--- Start of Given records ---

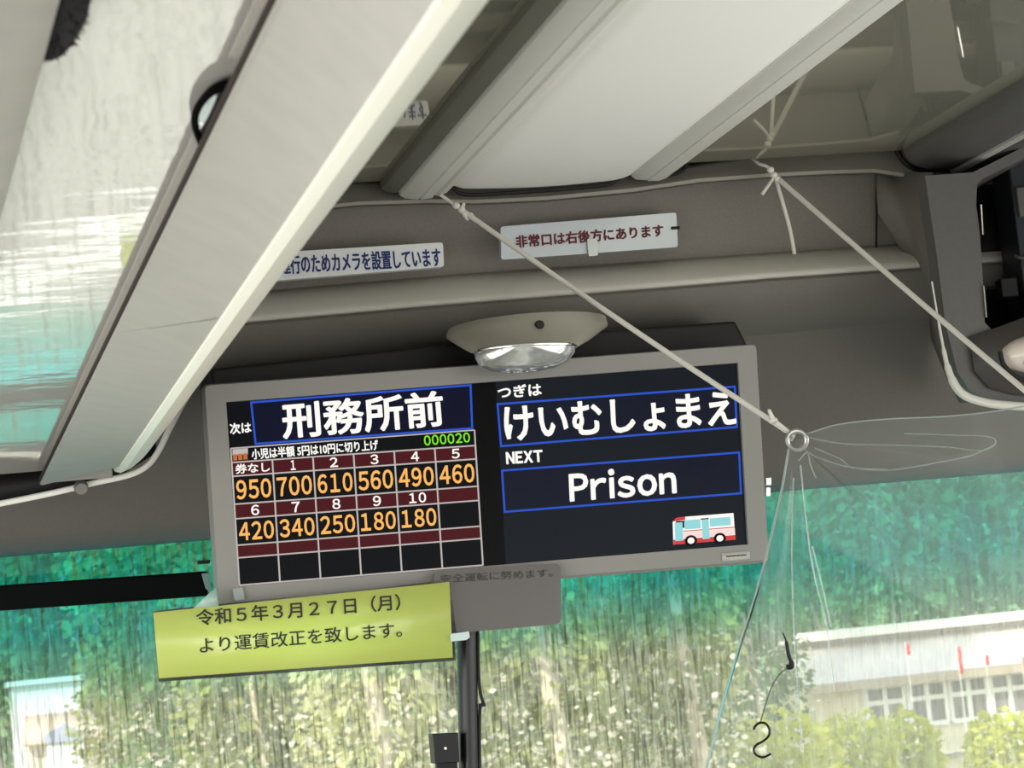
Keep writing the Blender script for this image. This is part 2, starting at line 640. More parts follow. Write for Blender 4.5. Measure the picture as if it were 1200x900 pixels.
# ---- right luggage rack
rr = thing('luggage_rack', (1.40, 0.5, ZC + 0.60), 'dark rounded overhead luggage rack at the upper right, above the driver side', 'luggage rack')
prf = [(1.285, 0.625)] + [(1.285 + 0.05 - 0.05 * math.cos(t), 0.613 - 0.030 * math.sin(t)) for t in [math.pi * k / 12 * 0.62 for k in range(13)]]
xl, zl = prf[-1]
rows = extrude_y(prf + [(1.36, 0.588)], YB, 3.13, 2)
rows.append([p + Vector((0.006, 0.03, 0.006)) for p in rows[-1]])
MB().grid(rows).build('tube_body', M_DARK, rr, solid=0.004)
MB().grid(extrude_y([(1.352, 0.587), (1.354, 0.581), (1.362, 0.579), (1.366, 0.583)], YB, 3.15)).build('light_strip', mat('pale_strip', (178, 176, 168), 0.35), rr, solid=0.003)
MB().grid(extrude_y([(1.364, 0.583), (1.40, 0.588), (1.445, 0.592), (1.46, 0.60)], YB, 3.16)).build('panel', M_DARK, rr, solid=0.003)
MB().grid(extrude_y([(1.30, 0.63), (1.38, 0.66), (1.46, 0.63), (1.462, 0.60)], YB, 3.10)).build('casing', M_DARK, rr, solid=0.003)
bl = [P(1050, 166, 3.165), P(1052, 178, 3.165), P(1062, 192, 3.165), P(1078, 200, 3.165), P(1098, 199, 3.165), P(1140, 201, 3.165), P(1160, 196, 3.165), P(1230, 156, 3.12)]
struct(MB().tube(smooth_path(bl), 0.0036).build('trim_17', M_BLACK))

# ------------------------------------------------------------------ right overhead console with equipment bay
con = thing('overhead_console', P(1160, 300, 3.05), 'dark grey overhead console with an open equipment bay at right edge', 'console')
YK = 3.04
pl = Plane(P(1080, 205, YK), P(1250, 205, YK), P(1080, 470, YK))
outer = [(1084, 206), (1140, 202), (1200, 172), (1330, 98), (1330, 470), (1200, 474), (1160, 470), (1136, 458), (1122, 436), (1108, 380), (1098, 300)]
inner = [(1145, 216), (1152, 209), (1200, 186), (1330, 112), (1330, 322), (1200, 372), (1162, 386), (1154, 378), (1152, 330), (1148, 270), (1144, 240)]
o_ = [pl.at(u, v, 0) for u, v in outer]
i_ = [pl.at(u, v, 0) for u, v in inner]
ib = [p + Vector((0.02, 0.16, 0.0)) for p in i_]
ob = [p + Vector((0.0, 0.03, 0.0)) for p in o_]
n = len(outer)
mb = MB()
vs = o_ + i_ + ib + ob
fs = []
for i in range(n):
    j = (i + 1) % n
    fs.append((i, j, n + j, n + i))
    fs.append((n + i, n + j, 2 * n + j, 2 * n + i))
    fs.append((3 * n + i, 3 * n + j, j, i))
mb.add(vs, fs)
mb.build('housing', M_DARK, con, angle=40)
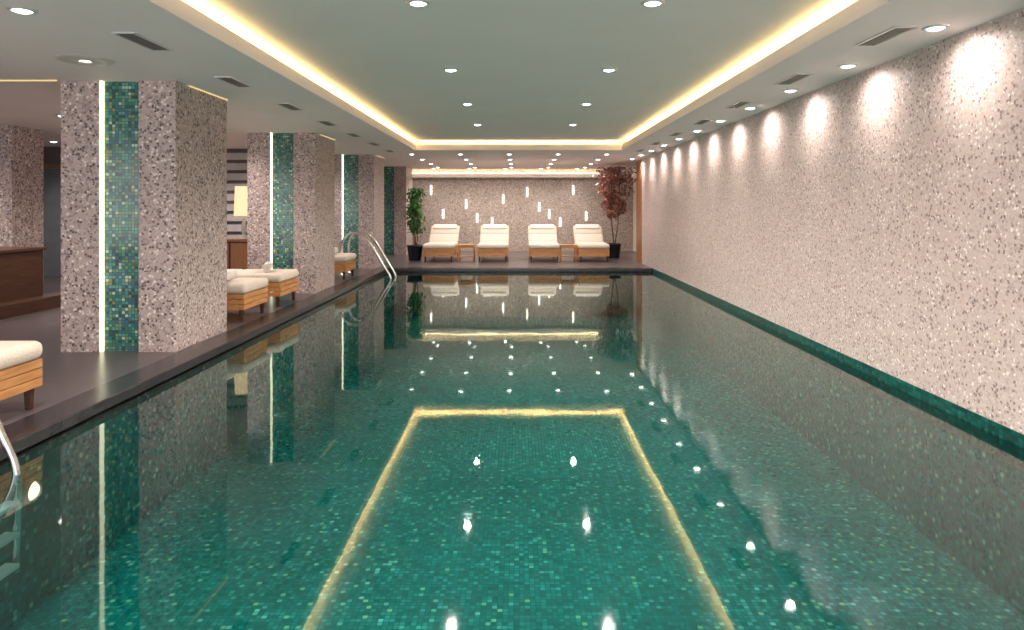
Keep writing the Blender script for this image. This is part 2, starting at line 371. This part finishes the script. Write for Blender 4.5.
# ------------------------------------------------------------ sun loungers
def cushion(bm, x0, x1, y0, y1, z0, z1, r=0.045, mat=None):
    t = bmesh.new(); addbox(t, x0, x1, y0, y1, z0, z1)
    bmesh.ops.bevel(t, geom=t.edges[:], offset=r, segments=4, profile=0.5, affect='EDGES')
    tm = bpy.data.meshes.new('tmp')
    if mat is not None: t.transform(mat)
    t.to_mesh(tm); t.free(); bm.from_mesh(tm); bpy.data.meshes.remove(tm)
def make_lounger(loc):
    e = empty('sun_lounger', loc, category='sun lounger')
    W = 0.39; Ln = 1.95
    fr = []
    for k in range(3):
        z0 = 0.150+k*0.064
        fr += [(-W, W, 0.0, 0.022, z0, z0+0.059), (-W, W, Ln-0.022, Ln, z0, z0+0.059),
               (-W, -W+0.022, 0.022, Ln-0.022, z0, z0+0.059), (W-0.022, W, 0.022, Ln-0.022, z0, z0+0.059)]
    for k in range(14):
        y = 0.03+k*0.137; fr.append((-W+0.022, W-0.022, y, y+0.1, 0.320, 0.337))
    boxes('frame', fr, M_teak, e, bevel=0.003)
    for sx in (-1, 1):
        for y in (0.025, Ln-0.085):
            bm = bmesh.new(); x = sx*(W-0.055)
            vs = addbox(bm, x-0.03, x+0.03, y, y+0.06, 0.0, 0.33)
            for v in vs[:4]:
                v.co.x = x+(v.co.x-x)*0.6; v.co.y = y+0.03+(v.co.y-y-0.03)*0.6
            mk('leg', bm, M_brown, e, bevel=0.003)
    bm = bmesh.new()
    for k in range(3):
        cushion(bm, -W-0.008, W+0.008, -0.02+k*0.405, 0.405+k*0.405, 0.338, 0.468, 0.055)
    mk('seat_cushion', bm, M_cush, e, True)
    ang = math.radians(36)
    R = Matrix.Translation((0, 1.215, 0.36)) @ Matrix.Rotation(ang, 4, 'X')
    bm = bmesh.new()
    for k in range(2): cushion(bm, -W-0.008, W+0.008, k*0.37, 0.38+k*0.37, 0.02, 0.13, 0.045, R)
    mk('backrest_cushion', bm, M_cush, e, True)
    bm = bmesh.new()
    cushion(bm, -W+0.06, W-0.06, 0.56, 0.74, 0.125, 0.172, 0.022, R)
    mk('head_cushion', bm, M_towel, e, True)
    bm = bmesh.new()
    t = bmesh.new()
    for k in range(6): addbox(t, -W+0.03, W-0.03, 0.02+k*0.12, 0.11+k*0.12, -0.005, 0.018)
    addbox(t, -W+0.05, -W+0.08, 0.02, 0.72, -0.03, -0.005); addbox(t, W-0.08, W-0.05, 0.02, 0.72, -0.03, -0.005)
    t.transform(R); tm = bpy.data.meshes.new('t'); t.to_mesh(tm); t.free(); bm.from_mesh(tm)
    addbox(bm, -W+0.05, -W+0.08, 1.70, 1.73, 0.34, 0.66); addbox(bm, W-0.08, W-0.05, 1.70, 1.73, 0.34, 0.66)
    mk('backrest', bm, M_teak, e)
    return e
xs_far = [-2.03, -0.65, 0.67, 1.93]
LG = make_lounger((xs_far[0], 17.35, 0))
LG['label'] = 'teak sun lounger with raised cream cushion facing the pool'; LG['group'] = 'sun loungers on the end deck'
for x in xs_far[1:]: dup(LG, (x, 17.35, 0))
for i, y in enumerate((4.35, 8.62, 9.87, 13.5)):
    dup(LG, (-3.30, y, 0), math.pi/2, label='slatted teak sun lounger with thick cream cushion beside the column', group='sun loungers beside the columns')

# rolled towels
def roll_mesh():
    bm = bmesh.new(); N = 60; prev = None
    for i in range(N+1):
        t = i/N; a = t*2*math.pi*3.2; r = 0.012+0.058*t
        x, z = r*math.cos(a), r*math.sin(a)
        cur = (bm.verts.new((x, -0.19, z)), bm.verts.new((x, 0.19, z)))
        if prev: bm.faces.new((prev[0], cur[0], cur[1], prev[1]))
        prev = cur
    return bm
tw = mk('rolled_towel', roll_mesh(), M_towel, None, True, label='white rolled terry towel lying on a lounger cushion', category='towel', group='rolled towels on loungers')
sm = tw.modifiers.new('s', 'SOLIDIFY'); sm.thickness = 0.013
tw.location = (-3.62, 8.45, 0.540)
for x, y, rz in ((-3.60, 9.80, 0.3), (-3.62, 13.4, 0.1)): dup(tw, (x, y, 0.540), rz)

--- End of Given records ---

*Task*
Without the pictures, restate all the entries above exactly.

*Finished exercise*
Keep writing the Blender script for this image. This is part 2, starting at line 640. More parts follow. Write for Blender 4.5. Measure the picture as if it were 1200x900 pixels.
# ---- right luggage rack
rr = thing('luggage_rack', (1.40, 0.5, ZC + 0.60), 'dark rounded overhead luggage rack at the upper right, above the driver side', 'luggage rack')
prf = [(1.285, 0.625)] + [(1.285 + 0.05 - 0.05 * math.cos(t), 0.613 - 0.030 * math.sin(t)) for t in [math.pi * k / 12 * 0.62 for k in range(13)]]
xl, zl = prf[-1]
rows = extrude_y(prf + [(1.36, 0.588)], YB, 3.13, 2)
rows.append([p + Vector((0.006, 0.03, 0.006)) for p in rows[-1]])
MB().grid(rows).build('tube_body', M_DARK, rr, solid=0.004)
MB().grid(extrude_y([(1.352, 0.587), (1.354, 0.581), (1.362, 0.579), (1.366, 0.583)], YB, 3.15)).build('light_strip', mat('pale_strip', (178, 176, 168), 0.35), rr, solid=0.003)
MB().grid(extrude_y([(1.364, 0.583), (1.40, 0.588), (1.445, 0.592), (1.46, 0.60)], YB, 3.16)).build('panel', M_DARK, rr, solid=0.003)
MB().grid(extrude_y([(1.30, 0.63), (1.38, 0.66), (1.46, 0.63), (1.462, 0.60)], YB, 3.10)).build('casing', M_DARK, rr, solid=0.003)
bl = [P(1050, 166, 3.165), P(1052, 178, 3.165), P(1062, 192, 3.165), P(1078, 200, 3.165), P(1098, 199, 3.165), P(1140, 201, 3.165), P(1160, 196, 3.165), P(1230, 156, 3.12)]
struct(MB().tube(smooth_path(bl), 0.0036).build('trim_17', M_BLACK))

# ------------------------------------------------------------------ right overhead console with equipment bay
con = thing('overhead_console', P(1160, 300, 3.05), 'dark grey overhead console with an open equipment bay at right edge', 'console')
YK = 3.04
pl = Plane(P(1080, 205, YK), P(1250, 205, YK), P(1080, 470, YK))
outer = [(1084, 206), (1140, 202), (1200, 172), (1330, 98), (1330, 470), (1200, 474), (1160, 470), (1136, 458), (1122, 436), (1108, 380), (1098, 300)]
inner = [(1145, 216), (1152, 209), (1200, 186), (1330, 112), (1330, 322), (1200, 372), (1162, 386), (1154, 378), (1152, 330), (1148, 270), (1144, 240)]
o_ = [pl.at(u, v, 0) for u, v in outer]
i_ = [pl.at(u, v, 0) for u, v in inner]
ib = [p + Vector((0.02, 0.16, 0.0)) for p in i_]
ob = [p + Vector((0.0, 0.03, 0.0)) for p in o_]
n = len(outer)
mb = MB()
vs = o_ + i_ + ib + ob
fs = []
for i in range(n):
    j = (i + 1) % n
    fs.append((i, j, n + j, n + i))
    fs.append((n + i, n + j, 2 * n + j, 2 * n + i))
    fs.append((3 * n + i, 3 * n + j, j, i))
mb.add(vs, fs)
mb.build('housing', M_DARK, con, angle=40)
Keep writing the Blender script for this image. This is part 2, starting at line 371. This part finishes the script. Write for Blender 4.5.
# ------------------------------------------------------------ sun loungers
def cushion(bm, x0, x1, y0, y1, z0, z1, r=0.045, mat=None):
    t = bmesh.new(); addbox(t, x0, x1, y0, y1, z0, z1)
    bmesh.ops.bevel(t, geom=t.edges[:], offset=r, segments=4, profile=0.5, affect='EDGES')
    tm = bpy.data.meshes.new('tmp')
    if mat is not None: t.transform(mat)
    t.to_mesh(tm); t.free(); bm.from_mesh(tm); bpy.data.meshes.remove(tm)
def make_lounger(loc):
    e = empty('sun_lounger', loc, category='sun lounger')
    W = 0.39; Ln = 1.95
    fr = []
    for k in range(3):
        z0 = 0.150+k*0.064
        fr += [(-W, W, 0.0, 0.022, z0, z0+0.059), (-W, W, Ln-0.022, Ln, z0, z0+0.059),
               (-W, -W+0.022, 0.022, Ln-0.022, z0, z0+0.059), (W-0.022, W, 0.022, Ln-0.022, z0, z0+0.059)]
    for k in range(14):
        y = 0.03+k*0.137; fr.append((-W+0.022, W-0.022, y, y+0.1, 0.320, 0.337))
    boxes('frame', fr, M_teak, e, bevel=0.003)
    for sx in (-1, 1):
        for y in (0.025, Ln-0.085):
            bm = bmesh.new(); x = sx*(W-0.055)
            vs = addbox(bm, x-0.03, x+0.03, y, y+0.06, 0.0, 0.33)
            for v in vs[:4]:
                v.co.x = x+(v.co.x-x)*0.6; v.co.y = y+0.03+(v.co.y-y-0.03)*0.6
            mk('leg', bm, M_brown, e, bevel=0.003)
    bm = bmesh.new()
    for k in range(3):
        cushion(bm, -W-0.008, W+0.008, -0.02+k*0.405, 0.405+k*0.405, 0.338, 0.468, 0.055)
    mk('seat_cushion', bm, M_cush, e, True)
    ang = math.radians(36)
    R = Matrix.Translation((0, 1.215, 0.36)) @ Matrix.Rotation(ang, 4, 'X')
    bm = bmesh.new()
    for k in range(2): cushion(bm, -W-0.008, W+0.008, k*0.37, 0.38+k*0.37, 0.02, 0.13, 0.045, R)
    mk('backrest_cushion', bm, M_cush, e, True)
    bm = bmesh.new()
    cushion(bm, -W+0.06, W-0.06, 0.56, 0.74, 0.125, 0.172, 0.022, R)
    mk('head_cushion', bm, M_towel, e, True)
    bm = bmesh.new()
    t = bmesh.new()
    for k in range(6): addbox(t, -W+0.03, W-0.03, 0.02+k*0.12, 0.11+k*0.12, -0.005, 0.018)
    addbox(t, -W+0.05, -W+0.08, 0.02, 0.72, -0.03, -0.005); addbox(t, W-0.08, W-0.05, 0.02, 0.72, -0.03, -0.005)
    t.transform(R); tm = bpy.data.meshes.new('t'); t.to_mesh(tm); t.free(); bm.from_mesh(tm)
    addbox(bm, -W+0.05, -W+0.08, 1.70, 1.73, 0.34, 0.66); addbox(bm, W-0.08, W-0.05, 1.70, 1.73, 0.34, 0.66)
    mk('backrest', bm, M_teak, e)
    return e
xs_far = [-2.03, -0.65, 0.67, 1.93]
LG = make_lounger((xs_far[0], 17.35, 0))
LG['label'] = 'teak sun lounger with raised cream cushion facing the pool'; LG['group'] = 'sun loungers on the end deck'
for x in xs_far[1:]: dup(LG, (x, 17.35, 0))
for i, y in enumerate((4.35, 8.62, 9.87, 13.5)):
    dup(LG, (-3.30, y, 0), math.pi/2, label='slatted teak sun lounger with thick cream cushion beside the column', group='sun loungers beside the columns')

# rolled towels
def roll_mesh():
    bm = bmesh.new(); N = 60; prev = None
    for i in range(N+1):
        t = i/N; a = t*2*math.pi*3.2; r = 0.012+0.058*t
        x, z = r*math.cos(a), r*math.sin(a)
        cur = (bm.verts.new((x, -0.19, z)), bm.verts.new((x, 0.19, z)))
        if prev: bm.faces.new((prev[0], cur[0], cur[1], prev[1]))
        prev = cur
    return bm
tw = mk('rolled_towel', roll_mesh(), M_towel, None, True, label='white rolled terry towel lying on a lounger cushion', category='towel', group='rolled towels on loungers')
sm = tw.modifiers.new('s', 'SOLIDIFY'); sm.thickness = 0.013
tw.location = (-3.62, 8.45, 0.540)
for x, y, rz in ((-3.60, 9.80, 0.3), (-3.62, 13.4, 0.1)): dup(tw, (x, y, 0.540), rz)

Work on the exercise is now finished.